John Y’s Musings from the Middle: Straight Time

jyb_musingsAt lunch today we discussed the study of criminology with my niece, Meg Talley

The discussion –which eventually led to the topic of the criminal mind –reminded me of one of the great sleeper movies I have ever seen: Straight Time starring Dustin Hoffman.

The movie was released in the late 1970s and, in my view, is a classic study of the criminal mind.

Too often film and television celebrate and glorify the cleverness or boldness of criminal characters. But that depiction rarely seems to ring true to me.

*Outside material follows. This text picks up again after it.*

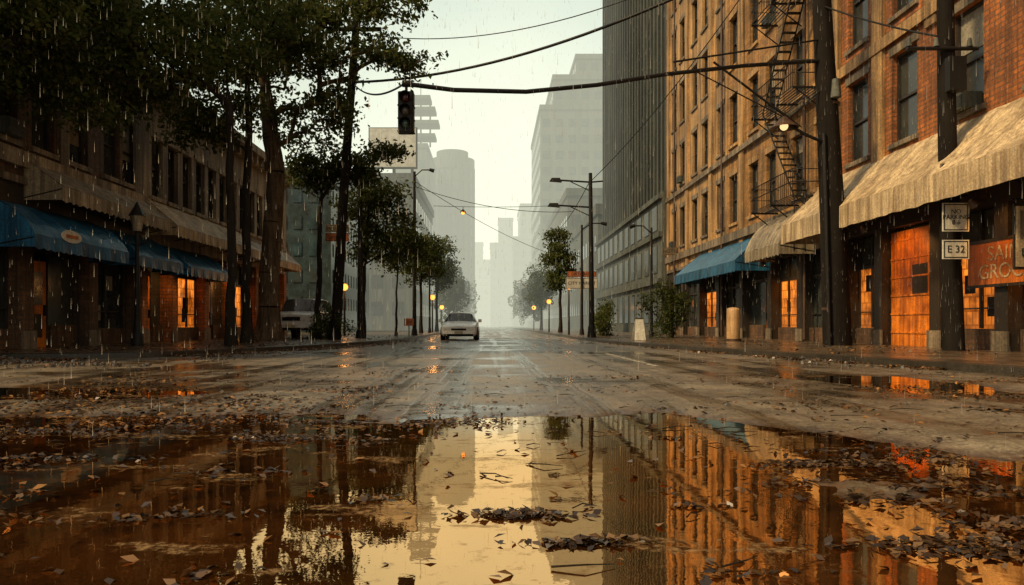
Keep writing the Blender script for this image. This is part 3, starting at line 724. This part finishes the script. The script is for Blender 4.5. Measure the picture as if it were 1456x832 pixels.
b.box('junction_box',M_iron,10.8,11.2,16.6,16.79,6.3,7.1)
b.done()
def flatsign(name,x0,x1,y,z0,z1,mat,txt,size,ink=None,rim=True):
    b=B(name,((x0+x1)/2,y,z0)); ink=ink or M_ink
    b.box('panel',mat,x0,x1,y,y+.03,z0,z1)
    if rim:
        e=.025; 
        b.box('border',ink,x0+e,x1-e,y-.004,y-.001,z1-2*e,z1-e); b.box('border',ink,x0+e,x1-e,y-.004,y-.001,z0+e,z0+2*e)
        b.box('border',ink,x0+e,x0+2*e,y-.004,y-.001,z0+2*e,z1-2*e); b.box('border',ink,x1-2*e,x1-e,y-.004,y-.001,z0+2*e,z1-2*e)
    b.text(txt,ink,((x0+x1)/2,y-.006,(z0+z1)/2),size)
    b.tube('mount',M_iron,[((x0+x1)/2,y+.035,(z0+z1)/2),((x0+x1)/2,y+.2,(z0+z1)/2)],.02,5)
    b.done()
flatsign('street_sign',10.55,11.2,16.55,3.85,4.55,M_signtan,'MAIN\nSTREET',.17)
flatsign('parking_sign',10.6,11.22,16.55,2.95,3.62,M_white,'NO\nPARKING\n8-6',.15)
flatsign('route_sign',10.6,11.22,16.55,2.3,2.75,M_white,'E 32',.24)
b=B('utility_pole',(-6.6,30,.1))
b.tube('pole',M_wood,[(-6.7,30,.1),(-6.3,30,7),(-5.7,30,15)],[.24,.2,.15],12)
b.box('crossarm',M_wood,-7,-4.7,29.75,29.87,13.2,13.35); b.done()
def cable(name,p0,p1,sag,r,mat=M_iron,n=24):
    p0=Vector(p0);p1=Vector(p1); b=B(name,p0)
    b.tube('cable',mat,[p0.lerp(p1,i/n)-Vector((0,0,sag*4*(i/n)*(1-i/n))) for i in range(n+1)],r,6); b.done()
b=B('signal_span_cable',(-2.2,18,6.9))
pts=[(-2.25,18,6.92),(-1.0,18.3,6.86),(.9,18.8,6.98),(2.9,19.5,7.4),(5.0,20.2,7.95),(7.5,20.9,8.45),(9.95,21.3,8.75)]
b.tube('span',M_iron,pts,.062,8); b.tube('clamp',M_iron,[(-2.3,18,6.92),(-2.05,18,6.92)],.09,8)
b.tube('stay',M_iron,[(5.2,20.2,8.3),(10.0,21.3,9.4)],.03,6)
b.done()
cable('overhead_cable',(-2.25,18,6.92),(-5.9,30,11.0),.35,.03)
cable('overhead_cable',(-5.9,30,11.1),(9.9,21.4,12.9),1.1,.055)
cable('overhead_cable',(-5.8,30,13.2),(9.0,21.1,12.8),1.4,.02)
cable('overhead_cable',(9.0,21.1,12.8),(4.9,35,7.9),.5,.018)
cable('overhead_cable',(4.9,35,8.0),(5.3,60,8.6),.4,.02)
cable('overhead_cable',(-4.6,42,9.0),(5.2,45,8.0),.5,.018)
cable('overhead_cable',(-4.6,42,9.3),(5.2,62,7.0),.4,.018)
cable('overhead_cable',(10.9,16.8,7.6),(9.95,21.4,10.5),.1,.025)
cable('overhead_cable',(10.9,16.8,11.6),(6,2,14),.5,.03)
def traffic_light(x,y,zt,s=1,lit=None):
    b=B('traffic_light',(x,y,zt-.5*s))
    W=.20*s; D=.16*s; H=1.02*s; z0=zt-H
    c_=.04*s
    ring=[(x-W+c_,y-D),(x+W-c_,y-D),(x+W,y-D+c_),(x+W,y+D-c_),(x+W-c_,y+D),(x-W+c_,y+D),(x-W,y+D-c_),(x-W,y-D+c_)]
    vs=[(a,q,z0) for a,q in ring]+[(a,q,zt) for a,q in ring]
    b.mesh('housing',M_iron,vs,[(i,(i+1)%8,(i+1)%8+8,i+8) for i in range(8)]+[tuple(range(8))[::-1],tuple(range(8,16))])
    b.tube('hanger',M_iron,[(x,y,zt),(x,y,zt+.2*s)],.04*s,6)
    for k in range(3):
        zc=zt-(.18+.33*k)*s
        cols=[(.06,.012,.008),(.10,.09,.07),(.05,.09,.07)]
        lm=grimy('signal_lens_%d'%k,cols[k],rough=.2,bump=0,streak=.2)
        b.ball('lens_%d'%k,lm,(x,y-D,zc),.115*s,12,8)
        vs=[];fs=[];n=14
        for i in range(n+1):
            an=math.radians(-30+240*i/n)
            for (yy,rr) in ((y-D,.135*s),(y-D-.2*s,.14*s)): vs.append((x+rr*math.cos(an),yy,zc+rr*math.sin(an)))
        for i in range(n): fs.append((2*i,2*i+1,2*i+3,2*i+2))
        b.mesh('visors',M_iron,vs,fs,True)
        b.box('dividers',M_iron,x-W-.012,x+W+.012,y-D-.012,y+D+.012,zc-.172*s,zc-.158*s)
    b.done()
traffic_light(-2.2,18,6.68)
b=B('hanging_lamp',(-2.5,60,10)); b.tube('hanger',M_iron,[(-2.5,60,10.85),(-2.5,60,10.55)],.03,6); b.tube('shade',M_iron,[(-2.5,60,10.6),(-2.5,60,10.35)],[.06,.28],10,False); b.ball('bulb',M_glow,(-2.5,60,10.32),.16); b.done()
cable('overhead_cable',(-5.0,60,10.9),(5.0,60,10.9),.1,.02)
b=B('street_lamp',(4.95,35,.1))
b.tube('pole',M_iron,[(4.95,35,.1),(4.92,35,4),(4.88,35,8.3)],[.15,.12,.09],10); b.tube('base',M_iron,[(4.95,35,.1),(4.95,35,.7)],[.24,.18],10)
for z,x0 in ((7.85,2.95),(6.6,2.85)):
    b.tube('arm',M_iron,[(4.9,35,z),(x0,35,z+.12)],.045,6)
    b.mesh('lamp_head',M_iron,[(x0-.1,34.85,z+.05),(x0+.5,34.85,z+.0),(x0+.5,35.15,z+.0),(x0-.1,35.15,z+.05),(x0,34.9,z+.2),(x0+.4,34.9,z+.2),(x0+.4,35.1,z+.2),(x0,35.1,z+.2)],[(0,3,2,1),(4,5,6,7),(0,1,5,4),(1,2,6,5),(2,3,7,6),(3,0,4,7)])
    b.tube('brace',M_iron,[(4.9,35,z-.45),(3.9,35,z+.02)],.025,5)
b.tube('arm',M_iron,[(4.9,35,7.85),(5.5,35,7.9)],.04,6)
b.done()
def simple_pole(name,x,y,h,r=.09,arm=None):
    b=B(name,(x,y,.1)); b.tube('pole',M_iron,[(x,y,.1),(x,y,h)],[r*1.3,r*.8],8); b.tube('base',M_iron,[(x,y,.1),(x,y,.5)],[r*2,r*1.5],8)
    if arm:
        b.tube('arm',M_iron,[(x,y,h-.3),(x+arm*.5,y,h+.1),(x+arm,y,h+.1)],.04,6); b.tube('lamp_head',M_iron,[(x+arm,y,h+.12),(x+arm*1.3,y,h+.04)],[.09,.12],8)
    b.done()
simple_pole('street_lamp',-6.2,33,8.0,.12,.5); simple_pole('street_lamp',-4.65,42,9.9,.10,.9)
simple_pole('utility_pole',5.6,44,7,.08,1.2); simple_pole('utility_pole',-4.9,55,7,.07)
simple_pole('street_lamp',8.6,38,6,.07,-.9)
b=B('lantern_street_lamp',(-10.6,21,.1))
b.tube('post',M_iron,[(-10.6,21,.1),(-10.6,21,.5),(-10.6,21,.55),(-10.6,21,1.0),(-10.6,21,3.5)],[.17,.17,.11,.08,.05],10)
b.tube('lantern_glass',M_cloth2,[(-10.6,21,3.55),(-10.6,21,4.0)],[.12,.2],6); b.tube('lantern_cap',M_iron,[(-10.6,21,4.0),(-10.6,21,4.25),(-10.6,21,4.42)],[.24,.1,.02],6)
for k in (-1,1): b.tube('scroll_arm',M_iron,[(-10.6,21,3.1),(-10.6+.25*k,21,3.2),(-10.6+.3*k,21,3.45),(-10.6+.12*k,21,3.5)],.02,5)
b.done()
def globe(x,y,h,r=.16,light=True):
    b=B('globe_street_lamp',(x,y,.1)); b.tube('post',M_iron,[(x,y,.1),(x,y,h-r)],[.07,.045],7); b.ball('globe',M_glow,(x,y,h),r); b.tube('cap',M_iron,[(x,y,h+r*.9),(x,y,h+r*1.2)],[r*.6,.02],7); b.done()
    if light:
        l=bpy.data.lights.new('lamp_light','POINT'); l.energy=80; l.color=(1,.40,.1); l.shadow_soft_size=.25; lo=bpy.data.objects.new('lamp_light',l); lo.location=(x,y-.5,h); COL.objects.link(lo)
globe(-8.4,40,2.9,.2); globe(-5.1,60,3.1,.22); globe(4.9,45,3.2,.18)
globe(-5.6,78,2.7,.24,False); globe(5.0,62,2.8,.2,False); globe(5.2,88,2.9,.26,False)
b=B('bracket_lamp',(9,21.4,6.5))
b.tube('arm',M_iron,[(10.2,21.3,6.2),(9.4,21.2,6.5),(8.9,21.1,6.75)],.05,7)
b.tube('shade',M_rust,[(8.75,21.1,7.0),(8.75,21.1,6.85),(8.75,21.1,6.65)],[.05,.2,.42],14,False); b.ball('bulb',M_glow2,(8.75,21.1,6.7),.12)
b.tube('stay',M_iron,[(10.1,21.3,8.0),(8.9,21.1,6.95)],.02,5); b.tube('stay',M_iron,[(8.8,21.1,7.0),(6.6,21.0,8.6)],.035,5); b.tube('stay',M_iron,[(8.8,21.1,6.95),(6.0,20.9,8.3)],.02,5)
b.done()

# ---------------------------------------------------------------- street furniture + signs
b=B('bollard',(9.25,27,.13))
b.tube('post',M_boll,[(9.25,27,.13),(9.25,27,1.3),(9.25,27,1.38),(9.25,27,1.42)],[.25,.25,.22,.1],18); b.tube('foot',M_rust,[(9.25,27,.13),(9.25,27,.22)],.3,18); b.done()
b=B('sandwich_board',(5.9,28.5,.13))
for s_ in (-1,1): b.mesh('board',M_white,[(5.7,28.5+s_*.3,.14),(6.15,28.5+s_*.3,.14),(6.1,28.5+s_*.03,1.0),(5.8,28.5+s_*.03,1.0),(5.7,28.5+s_*.33,.14),(6.15,28.5+s_*.33,.14),(6.1,28.5+s_*.06,1.0),(5.8,28.5+s_*.06,1.0)],[(0,1,2,3),(7,6,5,4),(0,4,5,1),(1,5,6,2),(2,6,7,3),(3,7,4,0)])
b.box('hinge',M_iron,5.78,6.12,28.42,28.58,1.0,1.03); b.done()
flatsign('shop_sign',12.0-1.1,11.9,45,5.2,5.7,M_signtan,'HOTEL',.32)
flatsign('hanging_shop_sign',-7.9,-6.8,33.3,4.7,5.1,M_signor,'CAFE BAR',.2); flatsign('hanging_shop_sign',-7.9,-6.8,33.3,5.15,5.5,M_signtan,'PHARMACY',.18)
flatsign('street_banner_sign',4.6,6.6,44,3.0,3.7,M_white,'CITY MARKET',.28); flatsign('street_banner_sign',4.7,6.5,44,3.75,4.1,M_signor,'OPEN DAILY',.24)
b=B('warning_sign',(-4.5,38,.1)); b.tube('post',M_iron,[(-4.5,38,.1),(-4.5,38,1.1)],.03,6); b.box('panel',M_signor,-4.75,-4.25,37.93,37.96,.7,1.1); b.text('STOP',M_ink,(-4.5,37.925,.9),.16); b.done()
b=B('shop_wall_sign',(11.9,15.8,2)); b.box('panel',M_signor,11.90,11.99,14.6,17.6,1.7,2.75); b.box('frame',M_shop,11.88,11.899,14.55,17.65,1.65,1.72); b.box('frame',M_shop,11.88,11.899,14.55,17.65,2.73,2.8)
b.text('SAINT\nGROCER',M_cloth,(11.89,16.2,2.22),.5,-math.pi/2); b.done()
b=B('projecting_shop_sign',(11.4,15.6,2.9)); b.box('panel',M_cloth,11.25,11.9,15.1,15.18,2.0,3.3); b.box('frame',M_shop,11.21,11.94,15.12,15.16,1.94,3.36); b.box('panel_inset',M_signtan,11.33,11.82,15.09,15.099,2.6,3.2); b.tube('bracket',M_iron,[(12,15.14,3.45),(11.2,15.14,3.45)],.03,6); b.text('DELI',M_ink,(11.58,15.085,2.3),.24); b.done()
b=B('oval_sign',(-10.7,18,3)); vs=[(-10.76,18+.45*math.cos(a),3.0+.16*math.sin(a)) for a in np.linspace(0,2*math.pi,21)[:-1]]; b.poly('panel',M_white,vs); b.box('lettering_bar',M_signor,-10.755,-10.74,17.75,18.25,2.96,3.04); b.done()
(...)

The reason I believe Straight Time is such a powerful and insightful film is that it captures the mind of a criminal in a more credible and convincing manner–in its pettiness and mundaneness. Hoffman plays a common criminal who is endearing but uncomfortable outside of his criminal survival inclinations which, for him, have become instinctive. There is little to nothing about him to glamorize — or demonize, for that matter.

He is a common hustler and con man. Like most hustlers and con men, he is on the surface likable and even endearing. But underneath there is only a calculated instinct to take from others who seem only to exist as props in a never-ending slow motion heist. He tries to connect with others but can’t. Every interaction is just a step toward the next “job.” It’s business, not personal. And criminal not legit.

Hoffman’s character is pitiable at times and despicable at times. But mostly he is just an ordinary little man who approaches life day-by-day in a small and unimaginative manner to get by in a world that isn’t as complicated as he thinks it is yet is convinced he is destined to outsmart it.

But the criminal character in this film seems more real than usual and isn’t defined by bold or clever gestures that somehow seem heroic— but rather is defined by gestures that are crude and futile and essentially remorseless. He lives a criminal life that is noteworthy not for its tortured depth or unpredictable drama but rather is noteworthy merely for it’s shallowness, vapidness and painful predictability.